With Jagr often a dominant force receiving aid and comfort from not only the veteran Straka, but from freshman center Brandon Dubinsky, who also had a goal and an assist while asserting himself physically with and without the puck, the Rangers registered their first victory against the Islanders this season after three regulation defeats.

“A team doesn’t have to all play the same way as long as the players understand what the coach wants from them,” Jagr said. “In hockey, it’s almost like you have four small teams of five instead of one big team. Marty plays the way I like to play. He waits for me. He holds the puck. He knows where I am.

“When I’m with Marty, I can play the way I always play.”

The Rangers rode Jagr’s line, they rode a power play performance in which they went 2-for-5 after going 3-for-39 in their previous eight games, and they rode big-save goaltending from Henrik Lundqvist.

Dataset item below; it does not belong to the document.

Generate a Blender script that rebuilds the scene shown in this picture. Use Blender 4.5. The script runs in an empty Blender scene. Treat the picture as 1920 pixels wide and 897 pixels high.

But the Rangers won last night by getting themselves down and dirty, and winning the battles they had lost in their first three meetings.

“I liked our second- and third-effort,” Tom Renney said. “I liked our presence around their net and our resolve in the defensive zone.”

It was a game that serves as a reminder-if one is ever needed-of just how important Jagr remains to the Rangers, and how important it is for the Rangers to see to it that No. 68 is put in positions where he can succeed.

“There’s a marked difference in Jaromir’s energy on the ice [since Straka’s return],” Renney said. “The previous two years we had one line that could do special things, and you never want to confine that.

“Now, with Marty back, we might have that again.”